Go through the material and write it all out exactly, minus the pictures.

........

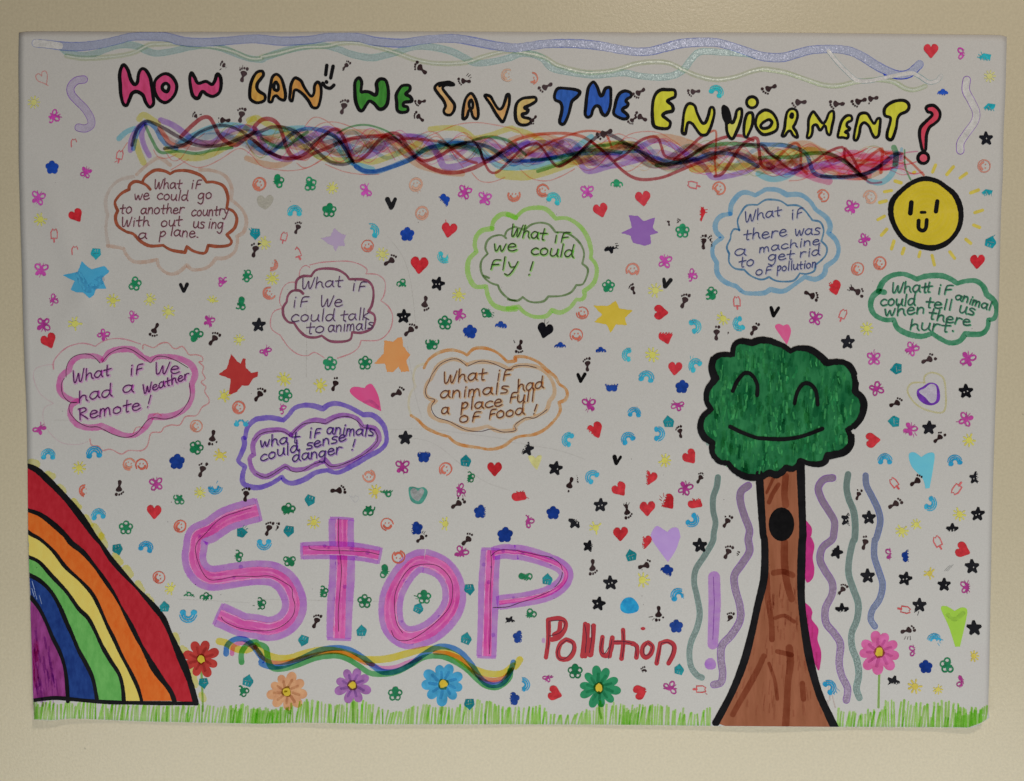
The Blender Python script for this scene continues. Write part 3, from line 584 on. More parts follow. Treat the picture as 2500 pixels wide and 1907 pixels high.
# ------------------------------------------------------------------ sun
at_height(520)
sn = group('sun_drawing', poster, 'yellow smiling sun with black outline and short rays')
so = spline(parse('@31 1370,125 1470,145 1540,190 1620,260 1665,360 1672,470 1640,570 1560,660 1450,705 1340,695 1240,660* 1180,620 1120,530 1085,420 1100,310 1180,220 1270,155'), True, 4)
I = Ink(2); I.fill([so], solid(160, 138, 36, c2=(178, 154, 56), scale=55), 14)
for r in (250, 215, 180, 140, 100, 60):
    I.line([(x, y) for x, y, _ in circ('31', 1385+random.uniform(-8, 8), 415, r, 40, r*1.02)], 7, wash(158, 148, 118, var=.6, scale=60), cap=False)
I.build('sun_disc', sn)
I = Ink(6); I.line(so+so[:2], 12.5, BLACK, wob=.12); I.build('black_outline', sn)
I = Ink(6)
for s, wd in (('@31 1257,325 1248,415', 42), ('@31 1475,315 1463,400', 38), ('@31 1338,408 1372,408', 24), ('@31 1318,478 1318,540 1350,562 1378,540 1386,472', 34)): I.line(spline(parse(s)), wd*K, BLACK, wob=.04)
I.build('sun_face', sn)
I = Ink(1)
for s in ('@31 1030,235 1090,225', '@31 990,325 1045,312', '@31 975,470 1030,440', '@31 1005,600 1050,550', '@31 1090,715 1110,650', '@31 1180,755 1195,710', '@31 1320,780 1330,740', '@31 1430,770 1450,850', '@31 1580,740 1620,795', '@31 1715,635 1755,668', '@31 1780,515 1830,535', '@31 1790,410 1855,390', '@31 1755,245 1820,220', '@31 1665,120 1720,80', '@31 1555,90 1610,25', '@31 1435,70 1460,10', '@31 1275,75 1285,70', '@31 1120,145 1170,160'):
    I = Ink(1); I.line([p[:2] for p in parse(s)], 8, solid(164, 144, 62, var=.12)); I.build('sun_ray', sn)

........

▶ [Task answer]
The Blender Python script for this scene continues. Write part 3, from line 584 on. More parts follow. Treat the picture as 2500 pixels wide and 1907 pixels high.
# ------------------------------------------------------------------ sun
at_height(520)
sn = group('sun_drawing', poster, 'yellow smiling sun with black outline and short rays')
so = spline(parse('@31 1370,125 1470,145 1540,190 1620,260 1665,360 1672,470 1640,570 1560,660 1450,705 1340,695 1240,660* 1180,620 1120,530 1085,420 1100,310 1180,220 1270,155'), True, 4)
I = Ink(2); I.fill([so], solid(160, 138, 36, c2=(178, 154, 56), scale=55), 14)
for r in (250, 215, 180, 140, 100, 60):
    I.line([(x, y) for x, y, _ in circ('31', 1385+random.uniform(-8, 8), 415, r, 40, r*1.02)], 7, wash(158, 148, 118, var=.6, scale=60), cap=False)
I.build('sun_disc', sn)
I = Ink(6); I.line(so+so[:2], 12.5, BLACK, wob=.12); I.build('black_outline', sn)
I = Ink(6)
for s, wd in (('@31 1257,325 1248,415', 42), ('@31 1475,315 1463,400', 38), ('@31 1338,408 1372,408', 24), ('@31 1318,478 1318,540 1350,562 1378,540 1386,472', 34)): I.line(spline(parse(s)), wd*K, BLACK, wob=.04)
I.build('sun_face', sn)
I = Ink(1)
for s in ('@31 1030,235 1090,225', '@31 990,325 1045,312', '@31 975,470 1030,440', '@31 1005,600 1050,550', '@31 1090,715 1110,650', '@31 1180,755 1195,710', '@31 1320,780 1330,740', '@31 1430,770 1450,850', '@31 1580,740 1620,795', '@31 1715,635 1755,668', '@31 1780,515 1830,535', '@31 1790,410 1855,390', '@31 1755,245 1820,220', '@31 1665,120 1720,80', '@31 1555,90 1610,25', '@31 1435,70 1460,10', '@31 1275,75 1285,70', '@31 1120,145 1170,160'):
    I = Ink(1); I.line([p[:2] for p in parse(s)], 8, solid(164, 144, 62, var=.12)); I.build('sun_ray', sn)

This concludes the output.